Report how many lines below contain the word "Blender", and give only that number.
*-*-*
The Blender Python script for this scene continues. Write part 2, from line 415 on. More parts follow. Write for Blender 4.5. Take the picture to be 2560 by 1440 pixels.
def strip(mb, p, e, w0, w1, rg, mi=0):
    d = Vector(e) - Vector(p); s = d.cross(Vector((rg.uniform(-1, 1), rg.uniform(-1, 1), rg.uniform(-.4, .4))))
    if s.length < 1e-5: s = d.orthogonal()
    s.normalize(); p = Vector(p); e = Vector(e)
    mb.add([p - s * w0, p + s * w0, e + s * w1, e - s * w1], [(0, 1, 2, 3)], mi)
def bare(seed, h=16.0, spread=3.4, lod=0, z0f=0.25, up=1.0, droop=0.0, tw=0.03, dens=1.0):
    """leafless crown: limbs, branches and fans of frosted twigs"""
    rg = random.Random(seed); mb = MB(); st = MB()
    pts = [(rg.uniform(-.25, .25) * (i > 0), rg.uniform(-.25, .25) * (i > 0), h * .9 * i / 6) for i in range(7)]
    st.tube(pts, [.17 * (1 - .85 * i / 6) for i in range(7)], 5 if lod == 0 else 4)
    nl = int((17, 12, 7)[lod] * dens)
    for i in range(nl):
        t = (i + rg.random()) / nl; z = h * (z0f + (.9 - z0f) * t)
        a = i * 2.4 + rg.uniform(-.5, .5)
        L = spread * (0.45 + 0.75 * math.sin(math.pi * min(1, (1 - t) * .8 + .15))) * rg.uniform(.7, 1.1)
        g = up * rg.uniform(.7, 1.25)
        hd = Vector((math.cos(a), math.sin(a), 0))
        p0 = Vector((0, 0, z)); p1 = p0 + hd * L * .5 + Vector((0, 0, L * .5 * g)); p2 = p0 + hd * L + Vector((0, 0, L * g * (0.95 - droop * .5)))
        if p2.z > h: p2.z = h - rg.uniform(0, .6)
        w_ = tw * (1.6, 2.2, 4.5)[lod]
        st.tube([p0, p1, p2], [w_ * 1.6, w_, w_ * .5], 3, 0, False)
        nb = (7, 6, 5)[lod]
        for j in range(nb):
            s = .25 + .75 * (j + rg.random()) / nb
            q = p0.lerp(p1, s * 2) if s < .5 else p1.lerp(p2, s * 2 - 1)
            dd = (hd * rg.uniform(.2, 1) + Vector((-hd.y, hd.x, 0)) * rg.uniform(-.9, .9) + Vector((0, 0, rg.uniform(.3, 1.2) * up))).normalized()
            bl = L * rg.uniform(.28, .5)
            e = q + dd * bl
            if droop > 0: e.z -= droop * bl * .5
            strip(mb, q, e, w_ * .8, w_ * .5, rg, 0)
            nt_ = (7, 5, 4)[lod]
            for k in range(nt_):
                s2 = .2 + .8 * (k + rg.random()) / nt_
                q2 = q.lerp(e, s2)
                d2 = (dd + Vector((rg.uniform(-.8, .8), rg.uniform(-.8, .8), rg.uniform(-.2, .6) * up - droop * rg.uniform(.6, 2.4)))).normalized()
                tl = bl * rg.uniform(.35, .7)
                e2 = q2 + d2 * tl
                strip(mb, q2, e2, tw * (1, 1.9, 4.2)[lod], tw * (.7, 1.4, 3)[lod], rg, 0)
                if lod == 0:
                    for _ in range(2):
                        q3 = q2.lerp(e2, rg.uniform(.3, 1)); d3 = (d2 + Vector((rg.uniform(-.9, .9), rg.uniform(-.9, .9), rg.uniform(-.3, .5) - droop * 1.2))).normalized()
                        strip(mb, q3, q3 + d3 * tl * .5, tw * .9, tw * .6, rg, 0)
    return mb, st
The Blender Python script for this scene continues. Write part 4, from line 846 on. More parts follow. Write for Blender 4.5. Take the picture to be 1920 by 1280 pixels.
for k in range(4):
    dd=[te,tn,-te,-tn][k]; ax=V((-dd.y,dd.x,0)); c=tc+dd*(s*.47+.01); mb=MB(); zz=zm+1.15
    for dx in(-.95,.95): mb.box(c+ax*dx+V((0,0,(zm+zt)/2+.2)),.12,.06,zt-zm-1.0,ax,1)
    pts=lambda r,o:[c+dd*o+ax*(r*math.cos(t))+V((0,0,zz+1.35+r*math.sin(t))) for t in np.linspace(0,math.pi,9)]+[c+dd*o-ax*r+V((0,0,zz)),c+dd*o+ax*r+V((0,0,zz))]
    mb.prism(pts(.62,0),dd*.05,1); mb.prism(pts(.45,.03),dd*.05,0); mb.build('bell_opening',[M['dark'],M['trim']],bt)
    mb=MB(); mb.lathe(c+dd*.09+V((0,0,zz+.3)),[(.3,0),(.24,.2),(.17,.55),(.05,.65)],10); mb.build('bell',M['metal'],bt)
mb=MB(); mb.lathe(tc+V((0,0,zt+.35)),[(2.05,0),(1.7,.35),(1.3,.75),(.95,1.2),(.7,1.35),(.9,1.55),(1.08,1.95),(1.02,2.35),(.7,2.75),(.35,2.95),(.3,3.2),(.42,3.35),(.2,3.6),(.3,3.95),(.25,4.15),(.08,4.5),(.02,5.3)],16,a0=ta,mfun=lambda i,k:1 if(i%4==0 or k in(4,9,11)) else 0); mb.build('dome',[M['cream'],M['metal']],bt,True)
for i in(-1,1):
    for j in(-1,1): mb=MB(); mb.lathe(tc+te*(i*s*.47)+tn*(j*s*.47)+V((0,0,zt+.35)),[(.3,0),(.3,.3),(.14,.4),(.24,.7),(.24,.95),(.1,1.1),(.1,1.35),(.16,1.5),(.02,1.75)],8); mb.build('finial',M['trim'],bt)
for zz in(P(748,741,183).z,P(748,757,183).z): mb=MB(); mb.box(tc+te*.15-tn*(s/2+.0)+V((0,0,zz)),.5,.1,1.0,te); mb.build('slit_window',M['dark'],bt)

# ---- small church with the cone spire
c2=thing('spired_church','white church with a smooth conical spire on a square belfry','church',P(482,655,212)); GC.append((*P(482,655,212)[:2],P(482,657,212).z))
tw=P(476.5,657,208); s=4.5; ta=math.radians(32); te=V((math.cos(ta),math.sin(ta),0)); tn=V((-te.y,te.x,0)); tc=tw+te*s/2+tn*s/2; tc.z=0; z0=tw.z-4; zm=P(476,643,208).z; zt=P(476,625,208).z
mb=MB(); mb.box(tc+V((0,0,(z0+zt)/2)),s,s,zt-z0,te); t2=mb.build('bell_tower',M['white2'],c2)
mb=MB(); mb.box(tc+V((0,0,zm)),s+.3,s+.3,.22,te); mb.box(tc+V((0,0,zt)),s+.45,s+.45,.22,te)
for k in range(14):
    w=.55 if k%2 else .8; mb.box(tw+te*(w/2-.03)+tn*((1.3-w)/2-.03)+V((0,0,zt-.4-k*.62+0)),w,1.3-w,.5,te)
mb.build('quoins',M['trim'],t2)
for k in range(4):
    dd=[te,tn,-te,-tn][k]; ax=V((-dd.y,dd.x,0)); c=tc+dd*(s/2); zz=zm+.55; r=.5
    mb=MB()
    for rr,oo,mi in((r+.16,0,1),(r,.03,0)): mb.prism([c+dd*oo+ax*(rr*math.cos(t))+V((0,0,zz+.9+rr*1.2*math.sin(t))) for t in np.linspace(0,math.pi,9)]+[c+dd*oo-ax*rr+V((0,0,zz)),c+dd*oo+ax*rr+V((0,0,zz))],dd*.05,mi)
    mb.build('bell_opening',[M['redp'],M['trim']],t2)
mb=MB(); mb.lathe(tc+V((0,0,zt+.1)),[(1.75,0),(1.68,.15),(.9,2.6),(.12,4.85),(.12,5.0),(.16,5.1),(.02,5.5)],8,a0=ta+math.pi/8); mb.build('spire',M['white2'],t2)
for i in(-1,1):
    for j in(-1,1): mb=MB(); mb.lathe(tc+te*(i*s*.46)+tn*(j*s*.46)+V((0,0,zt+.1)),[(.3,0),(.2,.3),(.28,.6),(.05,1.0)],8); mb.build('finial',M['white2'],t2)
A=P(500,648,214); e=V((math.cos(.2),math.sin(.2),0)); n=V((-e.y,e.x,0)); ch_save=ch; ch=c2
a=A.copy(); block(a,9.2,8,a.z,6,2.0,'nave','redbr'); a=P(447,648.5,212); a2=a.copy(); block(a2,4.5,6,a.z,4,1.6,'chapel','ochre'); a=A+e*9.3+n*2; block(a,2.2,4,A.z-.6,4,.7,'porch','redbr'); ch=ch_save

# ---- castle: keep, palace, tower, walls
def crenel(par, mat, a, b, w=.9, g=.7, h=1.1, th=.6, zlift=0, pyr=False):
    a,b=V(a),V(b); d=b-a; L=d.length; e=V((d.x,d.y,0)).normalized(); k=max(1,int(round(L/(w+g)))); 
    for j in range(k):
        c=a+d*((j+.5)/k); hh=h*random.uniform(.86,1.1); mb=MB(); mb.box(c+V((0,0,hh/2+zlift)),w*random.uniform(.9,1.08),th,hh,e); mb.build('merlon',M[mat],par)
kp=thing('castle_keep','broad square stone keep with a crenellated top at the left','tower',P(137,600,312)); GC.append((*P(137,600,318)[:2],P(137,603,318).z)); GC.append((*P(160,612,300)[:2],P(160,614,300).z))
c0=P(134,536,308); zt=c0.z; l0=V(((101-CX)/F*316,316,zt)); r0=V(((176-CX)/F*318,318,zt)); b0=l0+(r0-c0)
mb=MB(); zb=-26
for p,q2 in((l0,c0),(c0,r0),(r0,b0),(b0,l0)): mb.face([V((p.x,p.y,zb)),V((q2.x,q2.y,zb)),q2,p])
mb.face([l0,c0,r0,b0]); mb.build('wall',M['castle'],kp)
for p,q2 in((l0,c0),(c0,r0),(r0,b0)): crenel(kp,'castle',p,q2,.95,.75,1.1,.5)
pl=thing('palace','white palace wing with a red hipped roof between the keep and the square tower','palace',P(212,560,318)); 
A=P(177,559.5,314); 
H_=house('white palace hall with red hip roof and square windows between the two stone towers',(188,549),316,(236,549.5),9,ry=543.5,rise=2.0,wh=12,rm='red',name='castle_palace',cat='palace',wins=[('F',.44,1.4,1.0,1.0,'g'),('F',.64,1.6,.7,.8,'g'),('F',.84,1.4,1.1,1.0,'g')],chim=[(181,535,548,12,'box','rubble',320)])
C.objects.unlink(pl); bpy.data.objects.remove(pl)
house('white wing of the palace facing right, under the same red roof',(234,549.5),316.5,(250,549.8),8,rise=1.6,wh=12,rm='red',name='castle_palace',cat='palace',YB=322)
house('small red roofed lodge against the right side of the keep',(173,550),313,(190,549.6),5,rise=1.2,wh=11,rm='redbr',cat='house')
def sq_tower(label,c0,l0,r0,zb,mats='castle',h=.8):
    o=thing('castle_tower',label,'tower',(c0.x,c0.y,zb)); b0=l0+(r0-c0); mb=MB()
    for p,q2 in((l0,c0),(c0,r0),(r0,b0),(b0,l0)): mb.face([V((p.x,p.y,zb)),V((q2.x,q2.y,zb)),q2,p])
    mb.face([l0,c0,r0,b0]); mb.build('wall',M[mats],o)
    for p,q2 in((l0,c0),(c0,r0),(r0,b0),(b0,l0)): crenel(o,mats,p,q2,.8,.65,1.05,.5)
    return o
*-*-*
--- RESULT ---
2